Directive: Restate each of the lines given below, word for word.

Dataset excerpt:
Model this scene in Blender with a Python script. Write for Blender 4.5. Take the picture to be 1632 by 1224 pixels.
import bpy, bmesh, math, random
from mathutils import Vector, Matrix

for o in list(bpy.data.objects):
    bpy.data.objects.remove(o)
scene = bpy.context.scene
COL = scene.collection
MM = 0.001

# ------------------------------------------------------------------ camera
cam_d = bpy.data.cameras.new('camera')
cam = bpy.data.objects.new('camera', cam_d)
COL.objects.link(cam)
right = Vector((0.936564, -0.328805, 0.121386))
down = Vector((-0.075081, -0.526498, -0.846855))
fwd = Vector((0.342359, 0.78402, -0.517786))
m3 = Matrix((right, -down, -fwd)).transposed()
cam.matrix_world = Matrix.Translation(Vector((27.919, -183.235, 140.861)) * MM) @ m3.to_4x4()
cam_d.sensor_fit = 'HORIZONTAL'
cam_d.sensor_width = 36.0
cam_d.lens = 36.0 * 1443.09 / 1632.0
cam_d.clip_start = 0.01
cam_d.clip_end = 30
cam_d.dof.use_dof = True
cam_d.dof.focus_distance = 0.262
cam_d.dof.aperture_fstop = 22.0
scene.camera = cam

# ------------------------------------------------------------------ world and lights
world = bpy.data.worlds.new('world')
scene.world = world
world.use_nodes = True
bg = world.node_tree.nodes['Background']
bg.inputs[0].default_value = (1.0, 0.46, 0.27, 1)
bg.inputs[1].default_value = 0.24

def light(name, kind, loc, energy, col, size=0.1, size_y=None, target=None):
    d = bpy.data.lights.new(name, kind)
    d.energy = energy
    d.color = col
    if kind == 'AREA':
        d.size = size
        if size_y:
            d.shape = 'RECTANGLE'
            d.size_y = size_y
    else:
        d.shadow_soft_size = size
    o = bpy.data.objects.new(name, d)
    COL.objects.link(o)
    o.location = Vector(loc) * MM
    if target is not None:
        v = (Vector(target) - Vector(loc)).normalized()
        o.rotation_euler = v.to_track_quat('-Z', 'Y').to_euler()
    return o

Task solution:
Model this scene in Blender with a Python script. Write for Blender 4.5. Take the picture to be 1632 by 1224 pixels.
import bpy, bmesh, math, random
from mathutils import Vector, Matrix

for o in list(bpy.data.objects):
    bpy.data.objects.remove(o)
scene = bpy.context.scene
COL = scene.collection
MM = 0.001

# ------------------------------------------------------------------ camera
cam_d = bpy.data.cameras.new('camera')
cam = bpy.data.objects.new('camera', cam_d)
COL.objects.link(cam)
right = Vector((0.936564, -0.328805, 0.121386))
down = Vector((-0.075081, -0.526498, -0.846855))
fwd = Vector((0.342359, 0.78402, -0.517786))
m3 = Matrix((right, -down, -fwd)).transposed()
cam.matrix_world = Matrix.Translation(Vector((27.919, -183.235, 140.861)) * MM) @ m3.to_4x4()
cam_d.sensor_fit = 'HORIZONTAL'
cam_d.sensor_width = 36.0
cam_d.lens = 36.0 * 1443.09 / 1632.0
cam_d.clip_start = 0.01
cam_d.clip_end = 30
cam_d.dof.use_dof = True
cam_d.dof.focus_distance = 0.262
cam_d.dof.aperture_fstop = 22.0
scene.camera = cam

# ------------------------------------------------------------------ world and lights
world = bpy.data.worlds.new('world')
scene.world = world
world.use_nodes = True
bg = world.node_tree.nodes['Background']
bg.inputs[0].default_value = (1.0, 0.46, 0.27, 1)
bg.inputs[1].default_value = 0.24

def light(name, kind, loc, energy, col, size=0.1, size_y=None, target=None):
    d = bpy.data.lights.new(name, kind)
    d.energy = energy
    d.color = col
    if kind == 'AREA':
        d.size = size
        if size_y:
            d.shape = 'RECTANGLE'
            d.size_y = size_y
    else:
        d.shadow_soft_size = size
    o = bpy.data.objects.new(name, d)
    COL.objects.link(o)
    o.location = Vector(loc) * MM
    if target is not None:
        v = (Vector(target) - Vector(loc)).normalized()
        o.rotation_euler = v.to_track_quat('-Z', 'Y').to_euler()
    return o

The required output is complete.